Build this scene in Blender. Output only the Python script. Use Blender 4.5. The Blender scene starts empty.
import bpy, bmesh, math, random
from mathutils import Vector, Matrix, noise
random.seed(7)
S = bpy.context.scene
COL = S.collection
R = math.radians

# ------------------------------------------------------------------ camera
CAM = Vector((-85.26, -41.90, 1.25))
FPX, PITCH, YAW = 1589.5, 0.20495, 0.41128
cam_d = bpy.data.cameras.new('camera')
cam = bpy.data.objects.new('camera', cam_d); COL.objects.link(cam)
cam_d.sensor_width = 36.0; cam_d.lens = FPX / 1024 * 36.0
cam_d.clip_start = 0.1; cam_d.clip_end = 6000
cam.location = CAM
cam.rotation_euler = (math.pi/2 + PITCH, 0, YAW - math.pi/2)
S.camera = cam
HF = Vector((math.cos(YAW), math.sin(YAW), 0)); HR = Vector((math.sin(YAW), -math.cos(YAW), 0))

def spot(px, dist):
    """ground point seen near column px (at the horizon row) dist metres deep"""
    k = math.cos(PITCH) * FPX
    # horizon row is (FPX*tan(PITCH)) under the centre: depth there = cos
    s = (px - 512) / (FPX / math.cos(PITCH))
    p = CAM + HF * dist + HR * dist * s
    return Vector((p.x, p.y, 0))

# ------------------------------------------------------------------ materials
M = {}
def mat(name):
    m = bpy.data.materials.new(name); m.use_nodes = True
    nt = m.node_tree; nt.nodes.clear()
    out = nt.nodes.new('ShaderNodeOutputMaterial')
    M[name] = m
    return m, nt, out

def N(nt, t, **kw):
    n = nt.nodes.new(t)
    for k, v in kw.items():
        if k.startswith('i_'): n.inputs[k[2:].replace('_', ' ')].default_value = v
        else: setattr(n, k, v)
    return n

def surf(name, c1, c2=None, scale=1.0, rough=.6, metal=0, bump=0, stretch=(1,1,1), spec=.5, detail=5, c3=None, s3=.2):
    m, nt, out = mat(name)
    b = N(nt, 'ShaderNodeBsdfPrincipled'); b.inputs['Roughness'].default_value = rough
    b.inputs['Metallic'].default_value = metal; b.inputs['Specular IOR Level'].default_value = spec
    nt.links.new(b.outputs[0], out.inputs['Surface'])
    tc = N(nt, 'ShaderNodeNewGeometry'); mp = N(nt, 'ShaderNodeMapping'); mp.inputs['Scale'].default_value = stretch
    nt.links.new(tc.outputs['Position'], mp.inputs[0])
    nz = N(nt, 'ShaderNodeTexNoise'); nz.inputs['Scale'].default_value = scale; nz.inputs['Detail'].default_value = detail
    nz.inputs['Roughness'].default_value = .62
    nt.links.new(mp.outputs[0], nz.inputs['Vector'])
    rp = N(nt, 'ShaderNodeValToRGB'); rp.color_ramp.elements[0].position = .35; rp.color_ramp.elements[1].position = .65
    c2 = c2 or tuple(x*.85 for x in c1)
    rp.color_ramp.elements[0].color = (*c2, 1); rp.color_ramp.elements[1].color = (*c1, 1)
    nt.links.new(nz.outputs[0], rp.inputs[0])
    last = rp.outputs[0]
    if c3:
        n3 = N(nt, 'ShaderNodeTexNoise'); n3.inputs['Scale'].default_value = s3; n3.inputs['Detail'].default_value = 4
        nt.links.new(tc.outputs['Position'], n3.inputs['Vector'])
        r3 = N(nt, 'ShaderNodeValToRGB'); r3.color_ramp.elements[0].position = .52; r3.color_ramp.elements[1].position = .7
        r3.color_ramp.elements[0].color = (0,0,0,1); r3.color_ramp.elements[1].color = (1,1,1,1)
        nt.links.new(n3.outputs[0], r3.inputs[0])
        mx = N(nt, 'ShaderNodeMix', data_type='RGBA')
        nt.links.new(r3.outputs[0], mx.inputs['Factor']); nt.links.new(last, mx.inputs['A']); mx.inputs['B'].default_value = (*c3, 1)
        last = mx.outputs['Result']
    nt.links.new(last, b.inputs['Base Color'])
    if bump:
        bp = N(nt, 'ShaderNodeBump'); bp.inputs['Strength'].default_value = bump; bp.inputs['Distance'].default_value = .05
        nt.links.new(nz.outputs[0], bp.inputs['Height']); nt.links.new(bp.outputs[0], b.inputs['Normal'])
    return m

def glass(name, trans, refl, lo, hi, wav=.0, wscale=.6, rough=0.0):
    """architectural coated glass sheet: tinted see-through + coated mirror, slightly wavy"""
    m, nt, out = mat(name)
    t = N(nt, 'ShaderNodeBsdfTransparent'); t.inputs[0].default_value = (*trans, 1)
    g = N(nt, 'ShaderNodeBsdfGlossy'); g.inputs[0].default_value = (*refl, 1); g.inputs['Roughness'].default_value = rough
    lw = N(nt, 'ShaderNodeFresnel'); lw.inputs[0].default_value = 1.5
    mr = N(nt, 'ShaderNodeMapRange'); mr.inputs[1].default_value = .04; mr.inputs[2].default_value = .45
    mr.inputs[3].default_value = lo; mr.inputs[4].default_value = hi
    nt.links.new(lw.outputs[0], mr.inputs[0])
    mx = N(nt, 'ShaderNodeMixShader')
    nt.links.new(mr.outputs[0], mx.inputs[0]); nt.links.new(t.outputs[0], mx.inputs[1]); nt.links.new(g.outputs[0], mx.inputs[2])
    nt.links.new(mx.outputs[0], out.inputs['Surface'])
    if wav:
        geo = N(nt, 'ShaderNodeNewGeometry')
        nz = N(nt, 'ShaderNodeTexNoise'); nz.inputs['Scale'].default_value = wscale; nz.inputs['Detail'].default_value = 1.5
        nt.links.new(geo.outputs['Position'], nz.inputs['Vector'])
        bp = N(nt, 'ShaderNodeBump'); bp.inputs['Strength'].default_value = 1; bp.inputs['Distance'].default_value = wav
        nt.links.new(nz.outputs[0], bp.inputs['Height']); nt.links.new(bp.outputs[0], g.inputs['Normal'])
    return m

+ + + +

All of the lines above must be returned exactly.

Build this scene in Blender. Output only the Python script. Use Blender 4.5. The Blender scene starts empty.
import bpy, bmesh, math, random
from mathutils import Vector, Matrix, noise
random.seed(7)
S = bpy.context.scene
COL = S.collection
R = math.radians

# ------------------------------------------------------------------ camera
CAM = Vector((-85.26, -41.90, 1.25))
FPX, PITCH, YAW = 1589.5, 0.20495, 0.41128
cam_d = bpy.data.cameras.new('camera')
cam = bpy.data.objects.new('camera', cam_d); COL.objects.link(cam)
cam_d.sensor_width = 36.0; cam_d.lens = FPX / 1024 * 36.0
cam_d.clip_start = 0.1; cam_d.clip_end = 6000
cam.location = CAM
cam.rotation_euler = (math.pi/2 + PITCH, 0, YAW - math.pi/2)
S.camera = cam
HF = Vector((math.cos(YAW), math.sin(YAW), 0)); HR = Vector((math.sin(YAW), -math.cos(YAW), 0))

def spot(px, dist):
    """ground point seen near column px (at the horizon row) dist metres deep"""
    k = math.cos(PITCH) * FPX
    # horizon row is (FPX*tan(PITCH)) under the centre: depth there = cos
    s = (px - 512) / (FPX / math.cos(PITCH))
    p = CAM + HF * dist + HR * dist * s
    return Vector((p.x, p.y, 0))

# ------------------------------------------------------------------ materials
M = {}
def mat(name):
    m = bpy.data.materials.new(name); m.use_nodes = True
    nt = m.node_tree; nt.nodes.clear()
    out = nt.nodes.new('ShaderNodeOutputMaterial')
    M[name] = m
    return m, nt, out

def N(nt, t, **kw):
    n = nt.nodes.new(t)
    for k, v in kw.items():
        if k.startswith('i_'): n.inputs[k[2:].replace('_', ' ')].default_value = v
        else: setattr(n, k, v)
    return n

def surf(name, c1, c2=None, scale=1.0, rough=.6, metal=0, bump=0, stretch=(1,1,1), spec=.5, detail=5, c3=None, s3=.2):
    m, nt, out = mat(name)
    b = N(nt, 'ShaderNodeBsdfPrincipled'); b.inputs['Roughness'].default_value = rough
    b.inputs['Metallic'].default_value = metal; b.inputs['Specular IOR Level'].default_value = spec
    nt.links.new(b.outputs[0], out.inputs['Surface'])
    tc = N(nt, 'ShaderNodeNewGeometry'); mp = N(nt, 'ShaderNodeMapping'); mp.inputs['Scale'].default_value = stretch
    nt.links.new(tc.outputs['Position'], mp.inputs[0])
    nz = N(nt, 'ShaderNodeTexNoise'); nz.inputs['Scale'].default_value = scale; nz.inputs['Detail'].default_value = detail
    nz.inputs['Roughness'].default_value = .62
    nt.links.new(mp.outputs[0], nz.inputs['Vector'])
    rp = N(nt, 'ShaderNodeValToRGB'); rp.color_ramp.elements[0].position = .35; rp.color_ramp.elements[1].position = .65
    c2 = c2 or tuple(x*.85 for x in c1)
    rp.color_ramp.elements[0].color = (*c2, 1); rp.color_ramp.elements[1].color = (*c1, 1)
    nt.links.new(nz.outputs[0], rp.inputs[0])
    last = rp.outputs[0]
    if c3:
        n3 = N(nt, 'ShaderNodeTexNoise'); n3.inputs['Scale'].default_value = s3; n3.inputs['Detail'].default_value = 4
        nt.links.new(tc.outputs['Position'], n3.inputs['Vector'])
        r3 = N(nt, 'ShaderNodeValToRGB'); r3.color_ramp.elements[0].position = .52; r3.color_ramp.elements[1].position = .7
        r3.color_ramp.elements[0].color = (0,0,0,1); r3.color_ramp.elements[1].color = (1,1,1,1)
        nt.links.new(n3.outputs[0], r3.inputs[0])
        mx = N(nt, 'ShaderNodeMix', data_type='RGBA')
        nt.links.new(r3.outputs[0], mx.inputs['Factor']); nt.links.new(last, mx.inputs['A']); mx.inputs['B'].default_value = (*c3, 1)
        last = mx.outputs['Result']
    nt.links.new(last, b.inputs['Base Color'])
    if bump:
        bp = N(nt, 'ShaderNodeBump'); bp.inputs['Strength'].default_value = bump; bp.inputs['Distance'].default_value = .05
        nt.links.new(nz.outputs[0], bp.inputs['Height']); nt.links.new(bp.outputs[0], b.inputs['Normal'])
    return m

def glass(name, trans, refl, lo, hi, wav=.0, wscale=.6, rough=0.0):
    """architectural coated glass sheet: tinted see-through + coated mirror, slightly wavy"""
    m, nt, out = mat(name)
    t = N(nt, 'ShaderNodeBsdfTransparent'); t.inputs[0].default_value = (*trans, 1)
    g = N(nt, 'ShaderNodeBsdfGlossy'); g.inputs[0].default_value = (*refl, 1); g.inputs['Roughness'].default_value = rough
    lw = N(nt, 'ShaderNodeFresnel'); lw.inputs[0].default_value = 1.5
    mr = N(nt, 'ShaderNodeMapRange'); mr.inputs[1].default_value = .04; mr.inputs[2].default_value = .45
    mr.inputs[3].default_value = lo; mr.inputs[4].default_value = hi
    nt.links.new(lw.outputs[0], mr.inputs[0])
    mx = N(nt, 'ShaderNodeMixShader')
    nt.links.new(mr.outputs[0], mx.inputs[0]); nt.links.new(t.outputs[0], mx.inputs[1]); nt.links.new(g.outputs[0], mx.inputs[2])
    nt.links.new(mx.outputs[0], out.inputs['Surface'])
    if wav:
        geo = N(nt, 'ShaderNodeNewGeometry')
        nz = N(nt, 'ShaderNodeTexNoise'); nz.inputs['Scale'].default_value = wscale; nz.inputs['Detail'].default_value = 1.5
        nt.links.new(geo.outputs['Position'], nz.inputs['Vector'])
        bp = N(nt, 'ShaderNodeBump'); bp.inputs['Strength'].default_value = 1; bp.inputs['Distance'].default_value = wav
        nt.links.new(nz.outputs[0], bp.inputs['Height']); nt.links.new(bp.outputs[0], g.inputs['Normal'])
    return m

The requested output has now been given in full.